Se il grande cielo blu che tutti sovrasta, quasi un oceano di acqua limpida, non si aprirà come una cascata di fertilità – e sono già cinque anni che qui, due gradi sopra l’Equatore, non piove regolarmente – il dominio su queste terre ancora una volta passerà alla falce della morte. Se ora si accanisce sulle mandrie, tra poco andrà a colpire i più deboli, i bambini, e poi le loro madri. Agli uomini sarà invece riservata la macabra opportunità di essere gli ultimi testimoni dello sterminio della loro stirpe, se la pioggia, e gli aiuti, non raggiungeranno per tempo il più sperduto avamposto.

 

Anche gli animali selvatici, zebre e antilopi, che non sono riusciti a migrare in Etiopia, si sono divisi in piccoli gruppi nella ricerca solitaria di un pascolo.
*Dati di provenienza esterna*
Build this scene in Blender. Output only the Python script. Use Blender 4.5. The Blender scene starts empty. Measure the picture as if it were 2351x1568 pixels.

I segni di questa terribile arsura sono evidenti, li hanno lasciati gli elefanti che hanno abbattuto, sradicato o scorticato le acacie per strappare con la proboscide ciocche di foglie spinose.

 

Eppure, questa è una terra fertile, grassa. Prima delle mutazioni climatiche di questi tribolati anni del pianeta Terra, quando qui pioveva con regolarità, le sementi gettate anche a casaccio, i semi dei frutti come la papaya e il mango buttati via, sbocciavano e crescevano rigogliosi senza nemmeno bisogno della mano dell’uomo.

 

Adesso sarebbe la stagione delle piccole piogge. Tra novembre e dicembre, l’acqua caduta avrebbe dovuto garantire non solo un primo raccolto di fagioli e mais, ma anche i pascoli per le mandrie, così poter arrivare con le risorse giuste, e la pancia piena, fino alla stagione delle grandi piogge, nel mese di marzo. Ma il ritmo noto della natura non esiste, se non nel ricordo di un passato raccontato dagli anziani con gli occhi gonfi di nostalgia.

 

Fame è la parola che viaggia lungo queste piste di sassi, bruciate da temperature che superano i quaranta gradi; una miseria e una carestia che affliggono le sterminate province del Nord-Est del Kenya, dove i cespugli di rovi rotolano fino a quando non è la carcassa di un animale a fermarli. Perfino la "nave del deserto" si è arenata nel distretto di Samburu, pure i cammelli non ce l’hanno fatta e sono morti.